Tout ce temps de développement aurait pu être investi dans une variation des mécanismes d’enquête. Non pas que le système actuel soit mauvais, loin de là ; le cœur de celui-ci fonctionne toujours parfaitement. Seulement voilà, après quelques temps, on ne peut s’empêcher de voir les limites de la formule, car le système fonctionne toujours peu ou prou de la même façon. On aurait aimé une plus grande variété dans les façons d’aborder les scènes de crime ou dans le déroulement de celles-ci.

Toutes ces fausses bonnes idées viennent entacher un jeu qui, à la vérité, reste éminemment sympathique. Le « ton Frogwares » (autodérision, ton cassant et clins d’œil) est encore une fois savamment distillé tout au long du jeu et, franchement, ça fait un bien fou dans un monde vidéoludique trop sérieux. Certaines affaires ont des passages cocasses inattendus, et les deux protagonistes ont un équilibre bien maîtrisé entre goguenardise et gravité. La trame principale, dont les détectives aguerris devineront relativement tôt où elle veut en venir, reste plaisante et bien amenée malgré tout.

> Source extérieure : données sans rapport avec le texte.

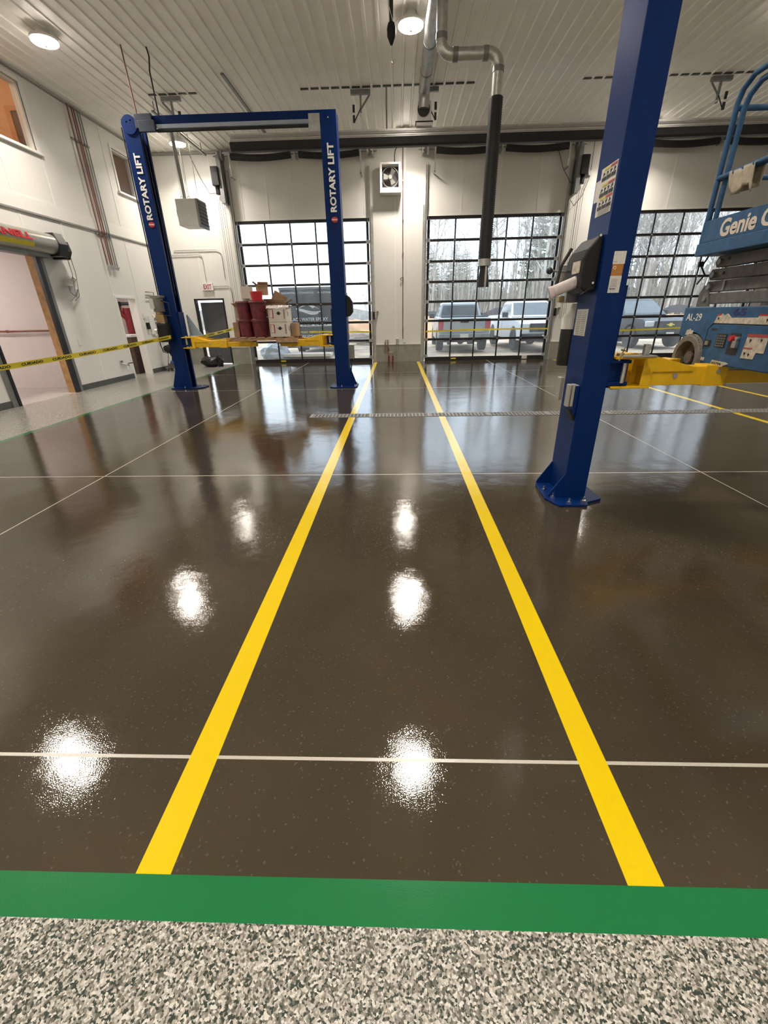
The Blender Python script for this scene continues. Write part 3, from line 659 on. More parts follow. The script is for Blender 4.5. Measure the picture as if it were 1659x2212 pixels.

Globalement, le jeu jouit d’une bonne qualité d’écriture et aborde de nombreux thèmes de société sans trop de lourdeur, avec des affaires qui sauront éveiller le moraliste qui sommeille en vous. Affaires qui atteignent parfois le paroxysme de l’ambiguïté et qui peuvent engendrer des débats si vous jouez accompagné !


 
Sherlock Holmes Chapter 1, c’est la fable du AA qui se rêvait AAA. Ce faisant, il perd de son charme au profit d’une plus grande accessibilité. On reste dubitatif devant les innovations passables et répétitives, et on aurait apprécié que les moyens utilisés pour celles-ci aient été plutôt investis dans une refonte ou un approfondissement de ce pourquoi on revient toujours vers Sherlock Holmes : les enquêtes. Reste un jeu frais et sympathique, mais au potentiel un peu gâché.